With the latter film, he managed to apply his formula to the awards circuit, and was duly rewarded for his saccharine efforts. This new one feels like a return to the flinty, morally ambiguous terrain of superb IRA thriller, Shadow Dancer.

Yet Crowhurst is cut from a different cloth to Petit and Hawkins, as he is someone whose can-do demeanour is cut through with a cloying, fatalistic arrogance. The story is, in many ways, about a man who accidentally commits suicide. In Crowhurst, Colin Firth is saddled with a nice, rangy role. In the film’s first half he is a paragon of English spark and self-reliance, deciding on a whim that he wants to break the record for circumnavigating the globe non-stop, and he intends to do so in a new type of boat. He smiles cheerily, he connects with his precocious kids, he is affectionate to his wife, who is played by the always-impressive Rachel Weisz.

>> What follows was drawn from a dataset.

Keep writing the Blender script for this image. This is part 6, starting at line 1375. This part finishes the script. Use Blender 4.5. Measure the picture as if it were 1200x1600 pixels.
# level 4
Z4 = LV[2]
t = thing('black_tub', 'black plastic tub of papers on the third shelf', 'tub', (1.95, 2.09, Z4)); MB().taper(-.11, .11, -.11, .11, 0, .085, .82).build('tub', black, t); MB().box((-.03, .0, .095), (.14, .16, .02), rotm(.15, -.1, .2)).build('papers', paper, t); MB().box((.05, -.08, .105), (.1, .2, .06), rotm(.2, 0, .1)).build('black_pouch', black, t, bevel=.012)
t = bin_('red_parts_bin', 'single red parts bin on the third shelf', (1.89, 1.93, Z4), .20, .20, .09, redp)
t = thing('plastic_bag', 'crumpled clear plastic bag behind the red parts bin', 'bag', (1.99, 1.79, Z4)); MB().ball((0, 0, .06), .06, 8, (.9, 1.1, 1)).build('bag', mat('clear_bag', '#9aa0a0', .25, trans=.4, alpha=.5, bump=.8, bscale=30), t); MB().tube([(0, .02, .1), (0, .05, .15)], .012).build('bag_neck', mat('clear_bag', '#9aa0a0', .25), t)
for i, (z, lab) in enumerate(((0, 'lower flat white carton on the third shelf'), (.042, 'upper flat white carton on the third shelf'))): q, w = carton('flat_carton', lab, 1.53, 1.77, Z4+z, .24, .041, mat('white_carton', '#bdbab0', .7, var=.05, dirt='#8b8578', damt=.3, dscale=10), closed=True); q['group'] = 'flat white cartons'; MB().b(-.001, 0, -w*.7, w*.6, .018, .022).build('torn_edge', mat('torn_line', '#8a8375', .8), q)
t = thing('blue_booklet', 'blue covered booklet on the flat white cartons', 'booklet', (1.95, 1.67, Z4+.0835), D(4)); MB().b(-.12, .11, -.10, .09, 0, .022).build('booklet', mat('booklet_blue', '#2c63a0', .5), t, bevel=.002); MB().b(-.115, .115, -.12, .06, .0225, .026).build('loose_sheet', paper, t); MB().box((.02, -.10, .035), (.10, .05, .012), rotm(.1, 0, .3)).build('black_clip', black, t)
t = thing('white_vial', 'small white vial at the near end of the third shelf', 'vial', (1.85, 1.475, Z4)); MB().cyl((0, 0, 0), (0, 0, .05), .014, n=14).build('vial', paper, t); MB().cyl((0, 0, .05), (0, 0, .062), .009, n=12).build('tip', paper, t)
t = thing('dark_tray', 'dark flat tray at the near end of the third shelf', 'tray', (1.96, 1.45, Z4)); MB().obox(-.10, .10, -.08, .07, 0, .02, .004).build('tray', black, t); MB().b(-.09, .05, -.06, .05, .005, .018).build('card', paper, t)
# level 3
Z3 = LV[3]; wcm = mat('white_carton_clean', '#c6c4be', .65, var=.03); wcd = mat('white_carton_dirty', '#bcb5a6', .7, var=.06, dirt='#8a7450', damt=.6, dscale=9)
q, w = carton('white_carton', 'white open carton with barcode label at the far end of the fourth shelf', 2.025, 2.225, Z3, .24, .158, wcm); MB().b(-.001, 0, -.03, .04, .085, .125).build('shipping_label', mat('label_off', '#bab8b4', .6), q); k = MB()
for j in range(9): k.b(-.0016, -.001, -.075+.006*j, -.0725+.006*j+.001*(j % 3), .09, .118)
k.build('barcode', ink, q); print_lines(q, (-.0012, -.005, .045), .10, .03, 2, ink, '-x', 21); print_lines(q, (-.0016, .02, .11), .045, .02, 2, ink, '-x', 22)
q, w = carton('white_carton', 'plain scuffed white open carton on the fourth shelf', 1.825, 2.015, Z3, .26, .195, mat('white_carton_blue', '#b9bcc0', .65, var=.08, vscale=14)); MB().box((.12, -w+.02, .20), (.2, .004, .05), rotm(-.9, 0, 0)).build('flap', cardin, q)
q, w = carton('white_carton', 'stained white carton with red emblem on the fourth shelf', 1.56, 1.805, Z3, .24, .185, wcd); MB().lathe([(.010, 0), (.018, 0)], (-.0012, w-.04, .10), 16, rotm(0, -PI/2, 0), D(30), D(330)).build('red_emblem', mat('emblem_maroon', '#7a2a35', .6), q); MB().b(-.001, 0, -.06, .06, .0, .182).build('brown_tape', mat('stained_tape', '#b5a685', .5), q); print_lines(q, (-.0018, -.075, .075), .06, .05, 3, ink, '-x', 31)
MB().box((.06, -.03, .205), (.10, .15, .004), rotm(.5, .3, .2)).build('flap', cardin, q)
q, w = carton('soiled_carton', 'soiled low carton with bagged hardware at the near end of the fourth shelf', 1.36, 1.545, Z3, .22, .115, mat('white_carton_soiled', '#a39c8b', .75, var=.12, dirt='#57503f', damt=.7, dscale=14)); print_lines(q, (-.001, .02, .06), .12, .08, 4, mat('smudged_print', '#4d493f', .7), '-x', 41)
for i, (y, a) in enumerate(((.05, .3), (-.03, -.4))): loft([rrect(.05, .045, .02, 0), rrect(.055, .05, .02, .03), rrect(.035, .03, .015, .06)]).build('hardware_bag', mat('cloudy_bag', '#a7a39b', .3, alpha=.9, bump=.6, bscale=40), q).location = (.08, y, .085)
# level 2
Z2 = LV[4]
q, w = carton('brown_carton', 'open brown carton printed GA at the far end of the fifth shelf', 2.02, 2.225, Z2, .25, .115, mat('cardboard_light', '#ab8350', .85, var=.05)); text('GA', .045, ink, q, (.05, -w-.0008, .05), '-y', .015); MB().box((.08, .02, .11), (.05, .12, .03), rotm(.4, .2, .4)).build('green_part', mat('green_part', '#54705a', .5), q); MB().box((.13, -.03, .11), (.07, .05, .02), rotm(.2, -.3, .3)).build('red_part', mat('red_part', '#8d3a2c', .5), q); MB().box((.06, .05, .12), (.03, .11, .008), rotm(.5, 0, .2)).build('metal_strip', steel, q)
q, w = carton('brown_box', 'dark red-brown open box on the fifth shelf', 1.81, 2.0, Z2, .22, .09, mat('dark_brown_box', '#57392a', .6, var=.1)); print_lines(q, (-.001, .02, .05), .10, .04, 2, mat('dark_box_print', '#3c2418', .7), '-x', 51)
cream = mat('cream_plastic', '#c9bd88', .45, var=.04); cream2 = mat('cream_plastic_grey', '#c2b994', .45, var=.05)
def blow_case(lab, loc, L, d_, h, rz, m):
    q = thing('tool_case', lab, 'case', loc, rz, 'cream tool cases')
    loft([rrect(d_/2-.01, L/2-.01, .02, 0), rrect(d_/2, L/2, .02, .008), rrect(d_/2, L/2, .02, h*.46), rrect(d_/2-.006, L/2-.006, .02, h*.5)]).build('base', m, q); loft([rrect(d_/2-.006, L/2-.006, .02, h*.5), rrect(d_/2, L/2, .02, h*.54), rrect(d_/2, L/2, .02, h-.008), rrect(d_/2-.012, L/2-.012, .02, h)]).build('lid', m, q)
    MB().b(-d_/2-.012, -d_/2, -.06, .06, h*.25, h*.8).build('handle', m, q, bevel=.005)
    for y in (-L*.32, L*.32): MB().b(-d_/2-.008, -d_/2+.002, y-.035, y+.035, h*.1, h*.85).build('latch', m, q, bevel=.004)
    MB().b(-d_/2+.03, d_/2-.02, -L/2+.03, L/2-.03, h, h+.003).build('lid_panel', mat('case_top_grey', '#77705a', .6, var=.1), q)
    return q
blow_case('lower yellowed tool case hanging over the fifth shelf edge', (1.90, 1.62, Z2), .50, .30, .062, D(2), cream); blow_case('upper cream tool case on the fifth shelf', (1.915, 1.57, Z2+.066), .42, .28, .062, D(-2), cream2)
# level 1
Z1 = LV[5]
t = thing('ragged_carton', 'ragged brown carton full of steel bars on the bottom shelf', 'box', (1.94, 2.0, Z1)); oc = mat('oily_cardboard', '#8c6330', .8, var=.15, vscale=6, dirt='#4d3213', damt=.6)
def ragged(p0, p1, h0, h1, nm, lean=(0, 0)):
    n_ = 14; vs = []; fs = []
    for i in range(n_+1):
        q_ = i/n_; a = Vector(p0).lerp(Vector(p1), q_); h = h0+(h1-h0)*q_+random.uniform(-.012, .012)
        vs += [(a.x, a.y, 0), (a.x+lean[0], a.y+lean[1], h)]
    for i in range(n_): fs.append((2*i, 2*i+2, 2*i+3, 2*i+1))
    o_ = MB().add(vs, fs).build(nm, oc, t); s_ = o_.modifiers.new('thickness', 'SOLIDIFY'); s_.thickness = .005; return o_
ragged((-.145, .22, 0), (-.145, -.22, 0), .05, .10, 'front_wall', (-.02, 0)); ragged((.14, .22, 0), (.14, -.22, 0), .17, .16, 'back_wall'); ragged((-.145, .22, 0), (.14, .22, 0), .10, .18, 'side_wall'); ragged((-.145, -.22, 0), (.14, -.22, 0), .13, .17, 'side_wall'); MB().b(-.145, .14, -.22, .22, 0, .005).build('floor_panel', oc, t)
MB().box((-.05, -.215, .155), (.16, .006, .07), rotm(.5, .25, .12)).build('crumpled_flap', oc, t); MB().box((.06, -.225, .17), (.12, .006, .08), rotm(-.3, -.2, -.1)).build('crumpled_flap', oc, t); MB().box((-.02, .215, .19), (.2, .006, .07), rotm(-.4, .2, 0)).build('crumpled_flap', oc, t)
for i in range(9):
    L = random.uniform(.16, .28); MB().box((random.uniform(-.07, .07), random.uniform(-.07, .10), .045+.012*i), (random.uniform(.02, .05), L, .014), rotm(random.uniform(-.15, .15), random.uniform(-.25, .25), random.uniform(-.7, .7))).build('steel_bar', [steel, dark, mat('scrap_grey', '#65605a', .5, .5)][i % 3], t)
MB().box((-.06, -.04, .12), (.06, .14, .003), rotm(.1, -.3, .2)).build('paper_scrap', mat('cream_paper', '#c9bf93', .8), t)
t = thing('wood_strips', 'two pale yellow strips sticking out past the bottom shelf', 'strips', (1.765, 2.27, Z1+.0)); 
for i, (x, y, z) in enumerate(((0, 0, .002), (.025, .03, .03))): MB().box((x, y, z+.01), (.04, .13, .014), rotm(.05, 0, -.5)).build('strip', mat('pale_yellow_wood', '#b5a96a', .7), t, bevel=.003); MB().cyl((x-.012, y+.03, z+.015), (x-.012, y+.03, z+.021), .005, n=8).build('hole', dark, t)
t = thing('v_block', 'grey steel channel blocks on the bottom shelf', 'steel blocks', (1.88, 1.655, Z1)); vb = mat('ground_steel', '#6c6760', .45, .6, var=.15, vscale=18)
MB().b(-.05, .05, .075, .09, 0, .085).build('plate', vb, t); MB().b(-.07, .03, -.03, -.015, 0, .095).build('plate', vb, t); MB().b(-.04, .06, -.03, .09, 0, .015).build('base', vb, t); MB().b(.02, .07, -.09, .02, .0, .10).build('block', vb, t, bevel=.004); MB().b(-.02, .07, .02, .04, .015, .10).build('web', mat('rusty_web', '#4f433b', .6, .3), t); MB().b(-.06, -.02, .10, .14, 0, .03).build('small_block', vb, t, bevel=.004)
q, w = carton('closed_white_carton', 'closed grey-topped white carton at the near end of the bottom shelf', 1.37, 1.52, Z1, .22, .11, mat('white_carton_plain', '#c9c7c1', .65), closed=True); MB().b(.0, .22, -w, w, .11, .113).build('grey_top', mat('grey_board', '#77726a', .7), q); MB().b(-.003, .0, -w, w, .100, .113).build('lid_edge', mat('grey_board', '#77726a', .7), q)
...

Yet she is deeply sceptical of his scheme. She is concerned with the simple economics of life and survival. Who will feed their children while he is gone? And, God forbid, what if he doesn’t make it back? Crowhurst’s first big mistake is attacking this task like it’s a cakewalk, that fame, glory and cash will be theirs in a heartbeat. It is a film about misjudging the size and scale of the world from the vantage of the cosy English provinces. The Mercy also feels a lot like Steven Spielberg’s Close Encounters of the Third Kind, but instead of reaching a musical intergalactic epiphany, there’s nothing but loneliness, confusion and an expanding web of lies.

It’s a fascinating story, yet Marsh tries way to hard to maintain dramatic interest when his subject is literally lost at sea. The film begins as a meticulous and lightly objective retelling of the Crowhurst saga, yet takes a major wrong turn when it decides to plunder the acrid state of his inner psyche. As this jauntily edited phantasmagoria on the high seas angle falls at, you can’t help but think back to Dean’s simple photographs, which say everything by saying nothing at all.